-- start --

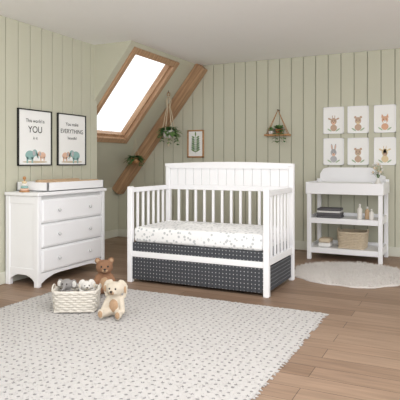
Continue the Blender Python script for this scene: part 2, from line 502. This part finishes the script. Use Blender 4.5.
def woven_basket(name, loc, w, d, h, m, rotz=0, rows=9, wv=.004, flare=1.08, handles=True):
    b = B()
    b.box(-w/2+.02, w/2-.02, -d/2+.02, d/2-.02, .0, .012, m)
    per = 64
    def rr(a, sx, sy):
        c, s_ = math.cos(a), math.sin(a); n = 5
        k = (abs(c)**n+abs(s_)**n)**(-1/n)
        return c*k*sx, s_*k*sy
    for j in range(rows):
        f = j/(rows-1); z = .011+(h-.02)*f; sc_ = 1+(flare-1)*f
        pts = []
        for k in range(per):
            a = 2*math.pi*k/per
            off = wv*(1 if (k//2+j) % 2 else -1)
            x_, y_ = rr(a, w/2*sc_/flare-.008+off, d/2*sc_/flare-.008+off); pts.append((x_, y_, z))
        b.tube(pts, h/rows*.56, m, True, 6)
    for k in range(0, per, 4):
        a = 2*math.pi*k/per
        p0 = rr(a, w/2/flare-.008, d/2/flare-.008); p1 = rr(a, w/2-.008, d/2-.008)
        b.cyl((*p0, .005), (*p1, h), .004, .004, m, 6)
    b.tube([(*rr(2*math.pi*k/48, w/2-.006, d/2-.006), h) for k in range(48)], .011, m, True, 8)
    if handles:
        for s_ in (-1, 1):
            b.tube([(s_*(w/2+.004), .05*math.cos(t), h+.0+.035*math.sin(t)) for t in [math.pi*i/10 for i in range(11)]], .006, m, False, 6)
    return b.done(name, loc, rotz)
woven_basket('storage_basket', (TX+.47, TY+.24, .128), .32, .3, .18, BEIGE, rows=10)
b = B()
b.box(-.07, .07, -.09, .09, 0, .05, WHITET, bev=.018, seg=3, smooth=True)
b.box(-.065, .065, -.085, .085, .05, .1, BEIGE, bev=.018, seg=3, smooth=True)
b.done('folded_blankets', (TX+.17, TY+.2, .127))
b = B()
b.lathe([(.022, 0), (.034, .02), (.036, .05), (.02, .085), (.014, .1), (.017, .11)], (0, 0, 0), CERAM)
for i in range(18):
    a = random.random()*6.28; sp = random.uniform(.01, .06); hh = random.uniform(.16, .27)
    tip = (sp*math.cos(a), sp*math.sin(a), hh)
    b.cyl((0, 0, .09), tip, .0015, .0012, LEAF2, 5)
    b.sph(tip, (.012, .012, .017), PAMPAS if i % 2 else FURW, u=8, v=6)
    b.leaf((tip[0]*.5, tip[1]*.5, .1+hh*.25), (math.cos(a), math.sin(a), .6), .06, .016, LEAF2)
b.done('flower_vase', (TX+.735, TY+.30, .81))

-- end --

Exercise instructions: Copy out the data above exactly, except the pictures.

Output of the task:
Continue the Blender Python script for this scene: part 2, from line 502. This part finishes the script. Use Blender 4.5.
def woven_basket(name, loc, w, d, h, m, rotz=0, rows=9, wv=.004, flare=1.08, handles=True):
    b = B()
    b.box(-w/2+.02, w/2-.02, -d/2+.02, d/2-.02, .0, .012, m)
    per = 64
    def rr(a, sx, sy):
        c, s_ = math.cos(a), math.sin(a); n = 5
        k = (abs(c)**n+abs(s_)**n)**(-1/n)
        return c*k*sx, s_*k*sy
    for j in range(rows):
        f = j/(rows-1); z = .011+(h-.02)*f; sc_ = 1+(flare-1)*f
        pts = []
        for k in range(per):
            a = 2*math.pi*k/per
            off = wv*(1 if (k//2+j) % 2 else -1)
            x_, y_ = rr(a, w/2*sc_/flare-.008+off, d/2*sc_/flare-.008+off); pts.append((x_, y_, z))
        b.tube(pts, h/rows*.56, m, True, 6)
    for k in range(0, per, 4):
        a = 2*math.pi*k/per
        p0 = rr(a, w/2/flare-.008, d/2/flare-.008); p1 = rr(a, w/2-.008, d/2-.008)
        b.cyl((*p0, .005), (*p1, h), .004, .004, m, 6)
    b.tube([(*rr(2*math.pi*k/48, w/2-.006, d/2-.006), h) for k in range(48)], .011, m, True, 8)
    if handles:
        for s_ in (-1, 1):
            b.tube([(s_*(w/2+.004), .05*math.cos(t), h+.0+.035*math.sin(t)) for t in [math.pi*i/10 for i in range(11)]], .006, m, False, 6)
    return b.done(name, loc, rotz)
woven_basket('storage_basket', (TX+.47, TY+.24, .128), .32, .3, .18, BEIGE, rows=10)
b = B()
b.box(-.07, .07, -.09, .09, 0, .05, WHITET, bev=.018, seg=3, smooth=True)
b.box(-.065, .065, -.085, .085, .05, .1, BEIGE, bev=.018, seg=3, smooth=True)
b.done('folded_blankets', (TX+.17, TY+.2, .127))
b = B()
b.lathe([(.022, 0), (.034, .02), (.036, .05), (.02, .085), (.014, .1), (.017, .11)], (0, 0, 0), CERAM)
for i in range(18):
    a = random.random()*6.28; sp = random.uniform(.01, .06); hh = random.uniform(.16, .27)
    tip = (sp*math.cos(a), sp*math.sin(a), hh)
    b.cyl((0, 0, .09), tip, .0015, .0012, LEAF2, 5)
    b.sph(tip, (.012, .012, .017), PAMPAS if i % 2 else FURW, u=8, v=6)
    b.leaf((tip[0]*.5, tip[1]*.5, .1+hh*.25), (math.cos(a), math.sin(a), .6), .06, .016, LEAF2)
b.done('flower_vase', (TX+.735, TY+.30, .81))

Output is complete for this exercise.